* _Records with scene code_
--------------------------------

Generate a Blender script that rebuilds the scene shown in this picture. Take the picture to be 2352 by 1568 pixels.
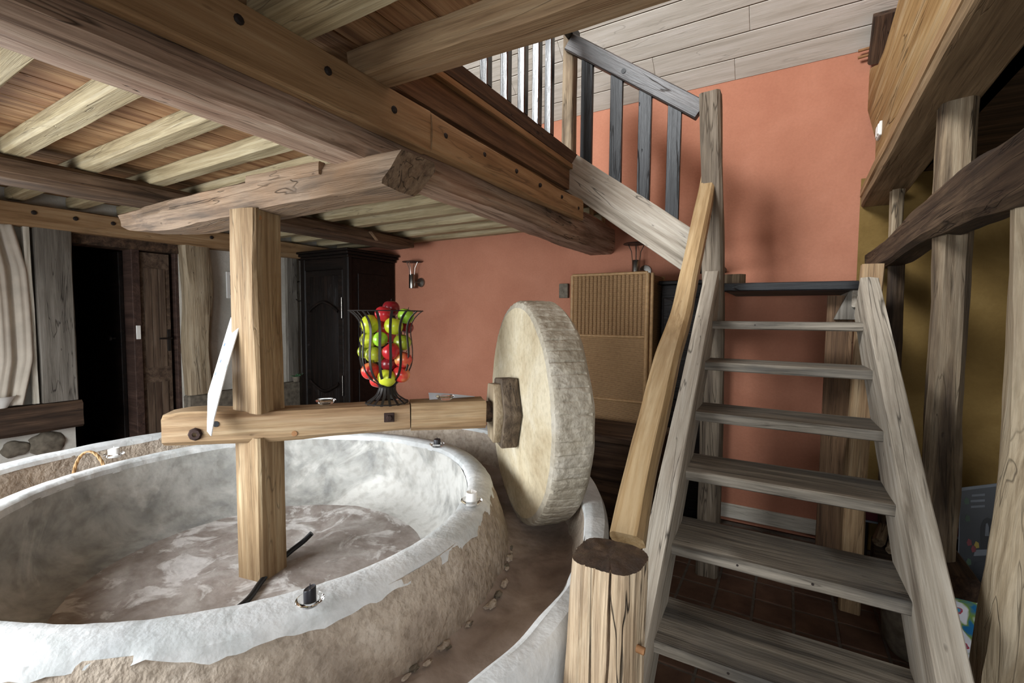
import bpy, bmesh, math, random
import numpy as np
from mathutils import Vector, Matrix, noise

for o in list(bpy.data.objects):
    bpy.data.objects.remove(o, do_unlink=True)
SC = bpy.context.scene
COL = SC.collection
rad = math.radians

# ------------------------------------------------------------------ camera
EYE = Vector((0.0, 0.0, 1.65))
FPX = 1064.0
def cam_axes(yaw, pitch, roll):
    y, p, r = rad(yaw), rad(pitch), rad(roll)
    f = Vector((-math.sin(y), math.cos(y), 0)); rt = Vector((math.cos(y), math.sin(y), 0)); u = Vector((0, 0, 1))
    f2 = f * math.cos(p) + u * math.sin(p); u2 = u * math.cos(p) - f * math.sin(p)
    return rt * math.cos(r) + u2 * math.sin(r), u2 * math.cos(r) - rt * math.sin(r), f2
RT, UP, FW = cam_axes(30.6, -3.2, 0.4)
cam = bpy.data.cameras.new('camera')
cam.sensor_width = 36.0
cam.lens = 36.0 * FPX / 2352.0
cam.clip_start = 0.02
cam_o = bpy.data.objects.new('camera', cam)
COL.objects.link(cam_o)
M = Matrix((RT, UP, -FW)).transposed().to_4x4()
M.translation = EYE
cam_o.matrix_world = M
SC.camera = cam_o

# ------------------------------------------------------------------ world, light, exposure
SC.view_settings.view_transform = 'Standard'
SC.view_settings.look = 'None'
SC.view_settings.gamma = 1.0
SC.view_settings.use_curve_mapping = False
SC.view_settings.exposure = -0.32
W = bpy.data.worlds.new('world'); SC.world = W
W.use_nodes = True
W.node_tree.nodes['Background'].inputs[0].default_value = (0.75, 0.86, 1.0, 1)
W.node_tree.nodes['Background'].inputs[1].default_value = 1.5

def area(name, loc, target, sx, sy, watts, col, spread=180):
    l = bpy.data.lights.new(name, 'AREA'); l.shape = 'RECTANGLE'; l.size = sx; l.size_y = sy
    l.energy = watts; l.color = col; l.spread = rad(spread)
    o = bpy.data.objects.new(name, l); COL.objects.link(o)
    d = Vector(target) - Vector(loc)
    o.matrix_world = Matrix.Translation(loc) @ d.to_track_quat('-Z', 'Y').to_matrix().to_4x4()
    return o
YFW = -.85
# daylight entering through the window openings of the room
area('daylight_window_front', (-2.75, YFW + .02, 1.42), (-2.6, YFW + 1.02, 1.1), 1.8, 1.2, 125, (0.91, 0.96, 1.0), 135)
area('daylight_window_left', (-4.88, 0.0, 1.55), (-3.88, .12, 1.28), 1.2, 1.1, 60, (0.91, 0.96, 1.0), 140)
area('daylight_window_near', (.5, YFW + .02, 1.5), (.2, YFW + 1, 1.0), .8, 1.1, 30, (0.95, 0.98, 1.0), 130)
area('daylight_skylight', (-2.2, -0.75, 4.75), (-1.6, 2.2, 3.4), 1.5, 1.3, 310, (0.95, 0.98, 1.0), 150)
area('daylight_window_right', (2.12, 2.2, 1.5), (0.5, 2.2, 1.5), 0.8, 0.8, 2.5, (1.0, 0.93, 0.78))

# ------------------------------------------------------------------ helpers
AX = {'x': 0, 'y': 1, 'z': 2}
def at(px, py, ax, val):
    """point of a world plane seen at a photograph pixel"""
    d = RT * ((px - 1176) / FPX) - UP * ((py - 784) / FPX) + FW
    i = AX[ax]
    return EYE + d * ((val - EYE[i]) / d[i])
def srgb(r, g, b):
    f = lambda c: (c / 255 / 12.92) if c <= 10.3 else (((c / 255) + .055) / 1.055) ** 2.4
    return (f(r), f(g), f(b), 1)

def tag(o, label=None, cat=None, group=None, kind=None):
    if label: o['label'] = label
    if cat: o['category'] = cat
    if group: o['group'] = group
    if kind: o['kind'] = kind
    return o

def link(name, me, mat, parent=None, mw=None):
    o = bpy.data.objects.new(name, me)
    COL.objects.link(o)
    if mat is not None and len(me.materials) == 0:
        me.materials.append(mat)
    if mw is not None: o.matrix_basis = mw
    if parent is not None:
        o.parent = parent
        o.matrix_parent_inverse = world_of(parent).inverted()
    return o
def world_of(o):
    m = o.matrix_basis.copy()
    if o.parent is not None:
        m = world_of(o.parent) @ o.matrix_parent_inverse @ m
    return m
def thing(name, loc, label, cat, group=None):
    o = bpy.data.objects.new(name, None); COL.objects.link(o)
    o.empty_display_size = .05
    o.location = loc
    return tag(o, label, cat, group)

def finish(me, ang=38):
    me.validate()
    for p in me.polygons: p.use_smooth = True
    me.set_sharp_from_angle(angle=rad(ang))
    me.update()
    return me
def mesh(name, vs, fs, ang=38, smooth=True):
    me = bpy.data.meshes.new(name)
    me.from_pydata([tuple(v) for v in vs], [], fs)
    bm = bmesh.new(); bm.from_mesh(me); bmesh.ops.recalc_face_normals(bm, faces=bm.faces[:]); bm.to_mesh(me); bm.free()
    if smooth: finish(me, ang)
    return me

def box(name, lo, hi, mat, parent=None, bev=0.004, rotz=0):
    lo = Vector(lo); hi = Vector(hi); c = (lo + hi) / 2; d = (hi - lo) / 2
    bm = bmesh.new(); bmesh.ops.create_cube(bm, size=2)
    for v in bm.verts: v.co = Vector((v.co.x * d.x, v.co.y * d.y, v.co.z * d.z))
    if bev > 0:
        bmesh.ops.bevel(bm, geom=bm.edges[:], offset=min(bev, .45 * min(d) * 2), segments=1, affect='EDGES', profile=.5)
    me = bpy.data.meshes.new(name); bm.to_mesh(me); bm.free()
    finish(me, 30)
    return link(name, me, mat, parent, Matrix.Translation(c) @ Matrix.Rotation(rotz, 4, 'Z'))

def interp(pts, vals, n):
    """resample a polyline with values to n stations, smooth"""
    P = np.array([list(p) for p in pts], float); V = np.array(vals, float)
    s = np.r_[0, np.cumsum(np.linalg.norm(np.diff(P, axis=0), axis=1))]
    t = np.linspace(0, s[-1], n)
    if len(P) < 3:
        return np.c_[[np.interp(t, s, P[:, i]) for i in range(3)]].T, np.c_[[np.interp(t, s, V[:, i]) for i in range(V.shape[1])]].T
    out = []
    A = np.c_[P, V]
    m = np.gradient(A, s, axis=0)
    for x in t:
        k = min(max(int(np.searchsorted(s, x) - 1), 0), len(s) - 2)
        h = s[k + 1] - s[k]; u = (x - s[k]) / h
        h00 = 2*u**3 - 3*u**2 + 1; h10 = u**3 - 2*u**2 + u; h01 = -2*u**3 + 3*u**2; h11 = u**3 - u**2
        out.append(h00*A[k] + h10*h*m[k] + h01*A[k+1] + h11*h*m[k+1])
    out = np.array(out)
    return out[:, :3], out[:, 3:]

SEED = [0]
def timber(name, pts, w, h, mat, parent=None, up=(0, 0, 1), cham=.10, wob=.004, seg=.07, skew=(0, 0), fine=.0015, rot=0.0, taper=None):
    """hewn timber: chamfered section swept along a polyline; local X is the grain"""
    SEED[0] += 1; sd = SEED[0] * 3.7
    pts = [Vector(p) for p in pts]
    n = len(pts)
    ws = [w] * n if not isinstance(w, (list, tuple)) else w
    hs = [h] * n if not isinstance(h, (list, tuple)) else h
    L = sum((pts[i + 1] - pts[i]).length for i in range(n - 1))
    N = max(3, min(90, int(L / seg) + 2))
    C, V = interp(pts, list(zip(ws, hs)), N)
    X = (pts[-1] - pts[0]).normalized(); U = Vector(up)
    Y = U.cross(X).normalized(); Z = X.cross(Y)
    if rot:
        q = Matrix.Rotation(rot, 3, X); Y = q @ Y; Z = q @ Z
    fr = Matrix((X, Y, Z)).transposed().to_4x4(); fr.translation = pts[0]
    inv = fr.inverted()
    vs = []; fs = []
    K = 12
    for i in range(N):
        c = inv @ Vector(C[i]); a, b = V[i] / 2
        ch = cham * 2 * min(a, b); cm = ch * .42
        sec = [(a, -b+ch), (a, 0), (a, b-ch), (a-cm*.35, b-cm*.35) if False else (a-ch, b), (0, b), (-a+ch, b), (-a, b-ch), (-a, 0), (-a, -b+ch), (-a+ch, -b), (0, -b), (a-ch, -b)]
        for j, (y, z) in enumerate(sec):
            s = i / (N - 1) * L
            dx = noise.noise(Vector((s * 2.2, j * .9 + sd, sd))) * wob + noise.noise(Vector((s * 9, j * 2.1 - sd, sd))) * fine
            dy = noise.noise(Vector((s * 2.2, j * .9 - sd, 5 + sd))) * wob + noise.noise(Vector((s * 9, j * 2.1 + sd, 9))) * fine
            sk = skew[0] * (1 - i / (N - 1)) * z + skew[1] * (i / (N - 1)) * z if (i == 0 or i == N - 1) else 0
            r = math.hypot(y, z)
            vs.append((c.x + sk, c.y + y + dx * (y / r), c.z + z + dy * (z / r)))
    for i in range(N - 1):
        for j in range(K):
            k = (j + 1) % K
            fs.append((i*K + j, (i+1)*K + j, (i+1)*K + k, i*K + k))
    fs.append(tuple(range(K - 1, -1, -1))); fs.append(tuple((N-1)*K + j for j in range(K)))
    me = mesh(name, vs, fs, 32)
    return link(name, me, mat, parent, fr)

def slab(name, outline, normal, thick, mat, parent=None, grain=None, bev=.004):
    """flat outline with real thickness; local X is the grain"""
    pts = [Vector(p) for p in outline]
    Z = Vector(normal).normalized()
    X = Vector(grain) if grain else (pts[1] - pts[0])
    X = (X - Z * X.dot(Z)).normalized(); Y = Z.cross(X)
    fr = Matrix((X, Y, Z)).transposed().to_4x4(); fr.translation = pts[0]
    inv = fr.inverted()
    bm = bmesh.new()
    f = bm.faces.new([bm.verts.new(inv @ p) for p in pts])
    r = bmesh.ops.extrude_face_region(bm, geom=[f])
    for v in r['geom']:
        if isinstance(v, bmesh.types.BMVert): v.co.z -= thick
    bmesh.ops.recalc_face_normals(bm, faces=bm.faces[:])
    if bev: bmesh.ops.bevel(bm, geom=[e for e in bm.edges if len(e.link_faces) == 2 and e.calc_face_angle(0) > .9], offset=bev, segments=2, affect='EDGES', profile=.5)
    me = bpy.data.meshes.new(name); bm.to_mesh(me); bm.free()
    finish(me, 35)
    return link(name, me, mat, parent, fr)

def lathe(name, prof, loc, mat, parent=None, n=48, disp=None, close=False, axis=None, ang=38):
    """revolve (r, z) profile about local Z; disp(theta, r, z, i) -> (dr, dz)"""
    vs = []; fs = []; m = len(prof)
    for k in range(n):
        t = 2 * math.pi * k / n
        for i, (r, z) in enumerate(prof):
            dr, dz = disp(t, r, z, i) if disp else (0, 0)
            vs.append(((r + dr) * math.cos(t), (r + dr) * math.sin(t), z + dz))
    for k in range(n):
        q = (k + 1) % n
        for i in range(m - 1):
            a, b, c, d = k*m + i, q*m + i, q*m + i + 1, k*m + i + 1
            fs.append((a, b, c, d))
        if close: fs.append((k*m + m - 1, q*m + m - 1, q*m, k*m))
    me = bpy.data.meshes.new(name); me.from_pydata(vs, [], fs)
    bm = bmesh.new(); bm.from_mesh(me)
    bmesh.ops.remove_doubles(bm, verts=bm.verts[:], dist=1e-6)
    bmesh.ops.recalc_face_normals(bm, faces=bm.faces[:]); bm.to_mesh(me); bm.free()
    finish(me, ang)
    mw = Matrix.Translation(loc)
    if axis is not None: mw = mw @ Vector(axis).to_track_quat('Z', 'Y').to_matrix().to_4x4()
    return link(name, me, mat, parent, mw)

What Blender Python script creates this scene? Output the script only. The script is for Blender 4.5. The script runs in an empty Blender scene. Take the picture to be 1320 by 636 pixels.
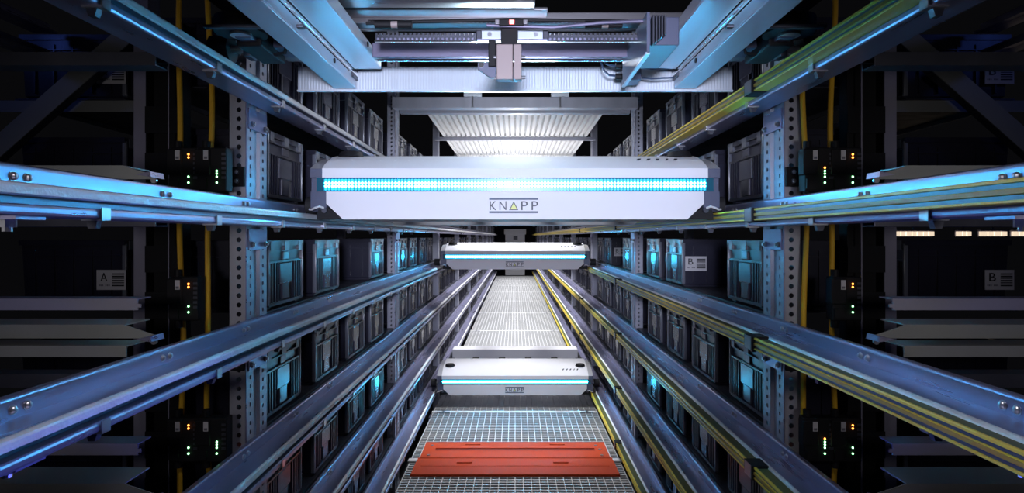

--------------------------------

* _WORK INSTRUCTIONS_
Repeat only the lines from the beginning of the material through the line containing "from mathutils import Vector, Matrix, noise", both ends kept, leaving pictures out.

* _SOLUTION TO THE EXERCISE_
Generate a Blender script that rebuilds the scene shown in this picture. Take the picture to be 2352 by 1568 pixels.
import bpy, bmesh, math, random
import numpy as np
from mathutils import Vector, Matrix, noise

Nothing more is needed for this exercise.